There a lot of discusion about how much you need after retirement compared to before retirement, but not quite as much on this board as to how much a "survivor" would need.

You wife will surely need more than 50% but will she really need 100%?

I didn't have a choice of survivor benefit levels (the survivors benefit is 50%). So I went through a fair bit of estimating to determine the level of insurance I needed to provide for her.

I'd look closely at the 75% survivor option. Though you really need to look at expected expenses and a break down of expenses to make that decision. The real question is how much will her expenses go down when you're not there to help her spend money? (or will they, as my wife says, claims go up if you're not there to slow down her spending)

Rick
 
I say again, "once an employee retires from the city, the city has no further obligation to that employee for his pension".
The pension is paid from the pension fund which is independent from the city. The city could go broke and it would not directly affect the pension fund because it is separate from the city.

.

That's good to know. Thanks for the info.
 
In either case you can see why the 30 or 37 year federal worker doesn't consider his/her Social Security as "insurance" or "welfare"
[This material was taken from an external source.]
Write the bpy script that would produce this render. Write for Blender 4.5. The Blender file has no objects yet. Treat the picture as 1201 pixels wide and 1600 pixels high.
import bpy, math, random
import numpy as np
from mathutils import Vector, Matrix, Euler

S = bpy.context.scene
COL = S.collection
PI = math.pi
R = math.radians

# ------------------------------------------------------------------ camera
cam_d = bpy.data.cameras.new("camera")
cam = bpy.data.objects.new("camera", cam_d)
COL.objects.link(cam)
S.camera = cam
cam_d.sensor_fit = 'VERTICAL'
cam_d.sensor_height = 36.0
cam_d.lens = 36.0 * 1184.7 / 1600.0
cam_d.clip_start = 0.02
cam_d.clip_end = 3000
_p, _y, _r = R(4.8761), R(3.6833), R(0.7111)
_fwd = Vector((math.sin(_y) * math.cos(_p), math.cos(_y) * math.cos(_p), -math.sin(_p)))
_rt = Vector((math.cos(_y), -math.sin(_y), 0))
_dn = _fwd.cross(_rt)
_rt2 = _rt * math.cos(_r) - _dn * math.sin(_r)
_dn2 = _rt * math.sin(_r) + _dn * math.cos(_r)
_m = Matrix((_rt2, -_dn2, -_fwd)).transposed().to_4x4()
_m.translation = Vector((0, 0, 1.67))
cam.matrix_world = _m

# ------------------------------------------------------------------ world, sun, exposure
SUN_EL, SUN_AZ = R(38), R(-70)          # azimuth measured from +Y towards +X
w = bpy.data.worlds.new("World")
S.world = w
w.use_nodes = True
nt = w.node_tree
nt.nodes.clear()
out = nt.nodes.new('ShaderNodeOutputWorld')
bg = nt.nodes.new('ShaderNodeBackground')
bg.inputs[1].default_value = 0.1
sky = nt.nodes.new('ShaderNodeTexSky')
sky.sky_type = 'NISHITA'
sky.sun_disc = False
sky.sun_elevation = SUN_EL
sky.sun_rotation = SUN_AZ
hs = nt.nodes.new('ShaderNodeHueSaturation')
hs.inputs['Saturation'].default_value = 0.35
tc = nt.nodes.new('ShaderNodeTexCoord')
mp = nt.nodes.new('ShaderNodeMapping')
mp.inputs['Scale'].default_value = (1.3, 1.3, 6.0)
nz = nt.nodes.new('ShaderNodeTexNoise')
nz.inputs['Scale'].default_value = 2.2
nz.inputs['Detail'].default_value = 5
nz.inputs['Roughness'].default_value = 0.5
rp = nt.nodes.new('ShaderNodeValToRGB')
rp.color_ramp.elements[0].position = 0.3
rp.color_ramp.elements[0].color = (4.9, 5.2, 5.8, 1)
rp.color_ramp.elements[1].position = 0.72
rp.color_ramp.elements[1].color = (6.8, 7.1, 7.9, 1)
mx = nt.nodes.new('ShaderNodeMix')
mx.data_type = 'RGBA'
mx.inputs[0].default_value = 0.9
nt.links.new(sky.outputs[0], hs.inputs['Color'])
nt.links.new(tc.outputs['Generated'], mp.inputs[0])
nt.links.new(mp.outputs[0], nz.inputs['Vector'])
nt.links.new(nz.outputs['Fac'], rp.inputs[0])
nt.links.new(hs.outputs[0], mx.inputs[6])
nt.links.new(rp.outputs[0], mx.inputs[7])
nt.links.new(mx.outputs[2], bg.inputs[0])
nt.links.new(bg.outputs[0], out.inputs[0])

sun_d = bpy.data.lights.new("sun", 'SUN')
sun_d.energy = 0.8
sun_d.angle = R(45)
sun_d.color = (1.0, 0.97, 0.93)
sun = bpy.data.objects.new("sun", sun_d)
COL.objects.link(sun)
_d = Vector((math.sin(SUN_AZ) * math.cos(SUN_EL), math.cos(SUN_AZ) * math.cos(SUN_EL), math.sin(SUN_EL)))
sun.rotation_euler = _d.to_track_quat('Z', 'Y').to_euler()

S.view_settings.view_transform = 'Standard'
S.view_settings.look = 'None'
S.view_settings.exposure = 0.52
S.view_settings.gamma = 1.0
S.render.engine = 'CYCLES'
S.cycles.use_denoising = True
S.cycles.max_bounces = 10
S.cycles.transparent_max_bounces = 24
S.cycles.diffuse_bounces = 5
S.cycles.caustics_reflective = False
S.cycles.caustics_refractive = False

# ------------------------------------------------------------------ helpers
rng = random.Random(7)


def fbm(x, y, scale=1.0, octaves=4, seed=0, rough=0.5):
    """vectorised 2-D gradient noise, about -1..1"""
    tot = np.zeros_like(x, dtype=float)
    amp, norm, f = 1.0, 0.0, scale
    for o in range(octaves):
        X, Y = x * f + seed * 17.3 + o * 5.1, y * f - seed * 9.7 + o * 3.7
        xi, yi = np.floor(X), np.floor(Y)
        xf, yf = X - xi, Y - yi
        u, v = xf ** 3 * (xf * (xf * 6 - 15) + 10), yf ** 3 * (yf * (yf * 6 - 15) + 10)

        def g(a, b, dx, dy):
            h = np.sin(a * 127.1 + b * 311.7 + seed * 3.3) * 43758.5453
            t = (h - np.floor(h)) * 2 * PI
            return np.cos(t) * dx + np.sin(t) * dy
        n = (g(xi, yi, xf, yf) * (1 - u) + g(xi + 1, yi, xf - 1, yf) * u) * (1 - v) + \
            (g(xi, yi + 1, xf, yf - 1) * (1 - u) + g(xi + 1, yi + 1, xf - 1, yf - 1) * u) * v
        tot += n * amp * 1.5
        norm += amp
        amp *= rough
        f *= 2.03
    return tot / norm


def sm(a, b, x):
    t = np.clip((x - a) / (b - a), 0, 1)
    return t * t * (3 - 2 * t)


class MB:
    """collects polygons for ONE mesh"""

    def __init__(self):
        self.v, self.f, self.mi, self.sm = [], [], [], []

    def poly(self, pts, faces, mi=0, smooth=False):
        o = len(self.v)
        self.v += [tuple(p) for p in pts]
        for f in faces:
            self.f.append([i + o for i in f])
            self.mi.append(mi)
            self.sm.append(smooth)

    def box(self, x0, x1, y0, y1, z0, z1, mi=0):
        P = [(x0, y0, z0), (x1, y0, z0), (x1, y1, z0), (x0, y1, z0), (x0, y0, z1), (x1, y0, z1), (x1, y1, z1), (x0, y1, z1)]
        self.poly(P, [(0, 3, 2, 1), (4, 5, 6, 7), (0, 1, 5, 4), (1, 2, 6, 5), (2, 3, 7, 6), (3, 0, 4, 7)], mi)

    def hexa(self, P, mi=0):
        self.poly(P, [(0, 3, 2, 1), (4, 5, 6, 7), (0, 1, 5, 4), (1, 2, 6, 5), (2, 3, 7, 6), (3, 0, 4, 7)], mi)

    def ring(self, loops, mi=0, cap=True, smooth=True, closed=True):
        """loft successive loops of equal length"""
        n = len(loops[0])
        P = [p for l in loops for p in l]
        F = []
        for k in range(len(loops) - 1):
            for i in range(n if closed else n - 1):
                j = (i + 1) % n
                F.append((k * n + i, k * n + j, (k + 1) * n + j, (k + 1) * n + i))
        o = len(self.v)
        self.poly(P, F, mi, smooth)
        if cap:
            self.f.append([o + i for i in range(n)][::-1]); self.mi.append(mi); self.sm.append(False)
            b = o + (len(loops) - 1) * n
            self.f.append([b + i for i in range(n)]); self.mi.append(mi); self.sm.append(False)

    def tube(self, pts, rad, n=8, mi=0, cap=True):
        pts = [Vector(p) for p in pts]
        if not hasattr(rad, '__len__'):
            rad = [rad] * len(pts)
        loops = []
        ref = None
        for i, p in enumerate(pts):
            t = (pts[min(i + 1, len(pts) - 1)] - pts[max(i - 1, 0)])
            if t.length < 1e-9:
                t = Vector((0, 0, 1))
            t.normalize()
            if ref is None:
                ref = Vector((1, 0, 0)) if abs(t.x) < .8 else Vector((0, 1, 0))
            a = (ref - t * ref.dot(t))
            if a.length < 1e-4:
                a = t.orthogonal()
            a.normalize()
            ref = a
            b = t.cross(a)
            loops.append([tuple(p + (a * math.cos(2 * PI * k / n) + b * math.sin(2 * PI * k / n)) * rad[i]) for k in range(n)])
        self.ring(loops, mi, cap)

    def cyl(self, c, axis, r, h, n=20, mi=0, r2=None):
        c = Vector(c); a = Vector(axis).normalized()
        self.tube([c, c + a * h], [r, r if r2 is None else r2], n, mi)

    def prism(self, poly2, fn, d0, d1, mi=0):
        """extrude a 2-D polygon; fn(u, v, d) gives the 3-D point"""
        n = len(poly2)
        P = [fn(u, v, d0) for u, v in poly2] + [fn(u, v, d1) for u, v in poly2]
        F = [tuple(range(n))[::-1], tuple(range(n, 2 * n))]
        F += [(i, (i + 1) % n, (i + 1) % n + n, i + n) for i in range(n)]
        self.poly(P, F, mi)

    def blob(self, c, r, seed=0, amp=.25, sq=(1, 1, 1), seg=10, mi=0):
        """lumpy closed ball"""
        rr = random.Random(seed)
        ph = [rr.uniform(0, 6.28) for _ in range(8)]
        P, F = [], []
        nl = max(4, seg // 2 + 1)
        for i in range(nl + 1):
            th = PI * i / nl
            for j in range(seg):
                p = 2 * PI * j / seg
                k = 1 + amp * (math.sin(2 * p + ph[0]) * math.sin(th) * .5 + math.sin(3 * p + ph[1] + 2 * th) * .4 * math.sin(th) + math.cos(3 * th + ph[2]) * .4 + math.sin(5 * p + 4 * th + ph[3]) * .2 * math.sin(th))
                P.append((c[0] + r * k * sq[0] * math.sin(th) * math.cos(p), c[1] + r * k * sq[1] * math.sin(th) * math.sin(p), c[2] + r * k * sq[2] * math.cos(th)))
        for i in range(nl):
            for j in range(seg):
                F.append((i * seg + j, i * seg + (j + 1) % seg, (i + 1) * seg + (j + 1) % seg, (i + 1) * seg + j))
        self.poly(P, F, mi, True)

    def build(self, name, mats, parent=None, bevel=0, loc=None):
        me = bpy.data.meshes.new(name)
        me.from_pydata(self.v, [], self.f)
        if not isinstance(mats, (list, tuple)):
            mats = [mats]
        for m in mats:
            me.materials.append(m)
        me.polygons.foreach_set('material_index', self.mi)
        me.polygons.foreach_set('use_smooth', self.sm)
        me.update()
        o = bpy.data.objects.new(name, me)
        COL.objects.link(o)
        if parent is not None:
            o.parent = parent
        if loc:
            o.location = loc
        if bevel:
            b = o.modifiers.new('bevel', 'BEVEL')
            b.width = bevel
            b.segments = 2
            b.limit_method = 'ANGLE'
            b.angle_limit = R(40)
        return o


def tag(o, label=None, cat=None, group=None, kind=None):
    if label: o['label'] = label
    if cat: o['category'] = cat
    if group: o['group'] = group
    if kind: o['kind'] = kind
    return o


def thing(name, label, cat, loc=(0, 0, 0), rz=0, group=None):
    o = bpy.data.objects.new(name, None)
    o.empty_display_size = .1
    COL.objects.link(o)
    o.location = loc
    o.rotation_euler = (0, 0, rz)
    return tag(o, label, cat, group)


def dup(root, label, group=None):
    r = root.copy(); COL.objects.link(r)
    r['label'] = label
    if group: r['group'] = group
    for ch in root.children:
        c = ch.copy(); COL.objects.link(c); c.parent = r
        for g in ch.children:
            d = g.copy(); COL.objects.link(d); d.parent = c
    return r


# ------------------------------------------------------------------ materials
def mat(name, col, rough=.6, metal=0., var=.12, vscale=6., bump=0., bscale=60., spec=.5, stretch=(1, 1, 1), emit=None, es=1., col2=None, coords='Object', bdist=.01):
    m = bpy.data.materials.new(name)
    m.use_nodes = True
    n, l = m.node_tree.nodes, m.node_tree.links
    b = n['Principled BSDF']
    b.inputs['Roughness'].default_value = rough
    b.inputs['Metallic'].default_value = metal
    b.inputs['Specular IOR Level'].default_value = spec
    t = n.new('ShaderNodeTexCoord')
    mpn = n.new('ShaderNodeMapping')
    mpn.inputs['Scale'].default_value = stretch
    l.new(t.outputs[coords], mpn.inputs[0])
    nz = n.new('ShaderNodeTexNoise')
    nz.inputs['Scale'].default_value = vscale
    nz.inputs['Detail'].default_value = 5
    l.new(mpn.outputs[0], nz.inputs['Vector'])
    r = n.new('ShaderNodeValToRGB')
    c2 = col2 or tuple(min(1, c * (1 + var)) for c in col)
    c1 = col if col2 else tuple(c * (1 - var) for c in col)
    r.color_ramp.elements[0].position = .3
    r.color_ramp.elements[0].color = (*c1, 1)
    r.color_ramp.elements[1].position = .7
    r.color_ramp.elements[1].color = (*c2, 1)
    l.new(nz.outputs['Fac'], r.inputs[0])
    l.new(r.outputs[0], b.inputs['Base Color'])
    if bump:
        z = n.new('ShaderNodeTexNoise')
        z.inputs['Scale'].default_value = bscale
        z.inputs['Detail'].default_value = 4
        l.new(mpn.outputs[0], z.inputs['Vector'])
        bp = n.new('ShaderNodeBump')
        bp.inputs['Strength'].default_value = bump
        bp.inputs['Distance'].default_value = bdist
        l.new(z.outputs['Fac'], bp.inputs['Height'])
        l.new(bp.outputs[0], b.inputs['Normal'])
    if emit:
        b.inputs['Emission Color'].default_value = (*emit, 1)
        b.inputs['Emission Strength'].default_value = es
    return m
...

I did not intend to demean people who rely on SS, either entirely or partially. Heck, I just ran FireCalc again with SS entered in for ourselves at 62, and it sure helped.

What I meant was that SS is not the same as other true retirement funds, in that if person A contributes twice as much as person B, then person A should get twice as much benefit. The higher-income workers end up subsidizing the lower-income workers. To check this out, you can download the SS benefit calculator to play with different scenarios to see for yourself.

If I remember correctly, Cato Institute had a calculator that shows how much benefit you would have in retirement, had your SS contribution been invested in S&P500. It was much higher, as I remember. Perhaps even double.

Now, I do not say that we should not provide for our elderly lower-rung citizens. But the government does not want to separate out what is your deserved portion, and what is a tax to help others. In fact, it appears politicians like to obfuscate this fact.

I always have worked for megacorps with 401k with $10K yearly contribution (it was upped in recent years). But it irked me when I saw that people who work independently or for mom-and-pop businesses could only contribute $2K/year (until recently) in an IRA. But professional workers (lawyers, doctors, etc...) could have Keogh plans with even higher limits than 401k.

Why such disparity for different workers? Is it because privileged groups have lobbyists working for them, while the average Joe/Jane is left with no advocates? In fact, the common 401k was originally intended for the executives to defer taxes on their bonuses, not for the lowly employees like myself to participate. It was the work of Ted Benna who brought the 401k participation to every worker.

So, you see, perhaps it was not intended for Joe/Jane Blow to have anything other than SS as the vehicle for retirement savings. But people want to have ownership of their own retirement funds, and they have found ways. Sadly, many people still think of SS as their sole source of retirement income.